Northwestern will enter the Big Ten season with a moderately impressive 10-2 record. The wins are good, but only one is worth anything. Way back before Thanksgiving the Wildcats beat Seton Hall, and Seton Hall hasn’t lost since. Right now that falls into the “good win” category. Seton Hall faces a tough slog in the Big East, so that could still become a “meh win” if the Pirates don’t do the Wildcats any favors. They also beat LSU, which at the time looked like a “meh” win until the Tigers beat Marquette. It may end up being their best win of the season even though no one knew it at the time. The Wildcats did have a chance for a program changing win against Baylor, and were actually favored to beat the top 10 ranked Bears. Instead they lost by 28.  They also lost this week to Creighton, and otherwise beat, but not necessarily beat up on, the dregs of college basketball. Single digit wins over Stony Brook and Central Connecticut State raised a few eyebrows.

Who to watch:

Don’t watch Luka Mircovic. The most obnoxious player in the country (taunting fist pumps after first half free-throws anyone?) ditched the plastic mask for a shaved head, and he is absolutely frightening. John Shurna is too obvious. He’ll score buckets of points with a jump shot that looks a lot like mine in fifth grade. Drew Crawford is Northwestern’s version of athletic. Who you won’t often read about is Dave Sobelewski, the most efficient Wildcat. In 32 minutes per game he is putting up fantastic numbers. He is scoring 8 points, collecting 3 rebounds, with 4 assists and 1 turnover per game. He shoots a lot of three-pointers, and doesn’t make as many as the should (only 36%) but he is one of the rare “three-point specialists” that impacts play all over the court.
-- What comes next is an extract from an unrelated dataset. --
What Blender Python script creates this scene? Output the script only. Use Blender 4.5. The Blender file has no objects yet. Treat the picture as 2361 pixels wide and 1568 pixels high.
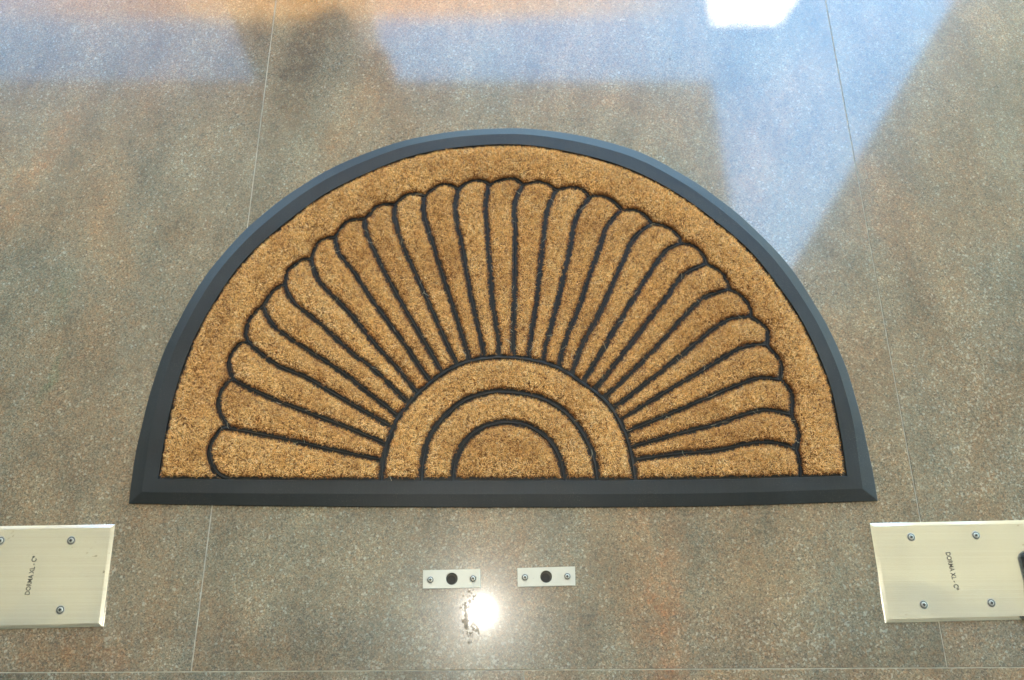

Now as long he doesn’t give himself an awful nickname (ahem, juice) he might help Northwestern be less annoying.

What to watch:

The Gophers face a lot of derision for their apparent failure to recognize that the three-point line exists, and it is deserved. Northwestern’s problem is that they don’t realize that two-pointers still exists. They shoot 45% of their field-goal attempts from behind the three-point line, the sixth most in the country. They are an above average three-point shooting team, making 37%, but that doesn’t seem to justify the sheer volume of outside shots. If they are hot from the outside they will be tough to beat, though it does not seem like a sustainable solution. On defense, they can’t stop teams from scoring inside, ranking 207th in two point defense. This is a huge improvement since last season when they ranked 324th. For Northwestern to ever have consistent success, they need find a way to score and defend on the inside.

How they’ll do:

The schedule makers did the Wildcats a few favors. They play Wisconsin, Michigan State, and Purdue only once and they play what should be the bottom of the Big Ten (Penn State, Iowa, and Nebraska) five times. If they can finally find a way to win all the games they should, they are half way to ten Big Ten wins right there. After that, it gets difficult to find fives more wins, and they’ll likely need ten Big Ten wins to make the tournament. Off they go to the NIT, again.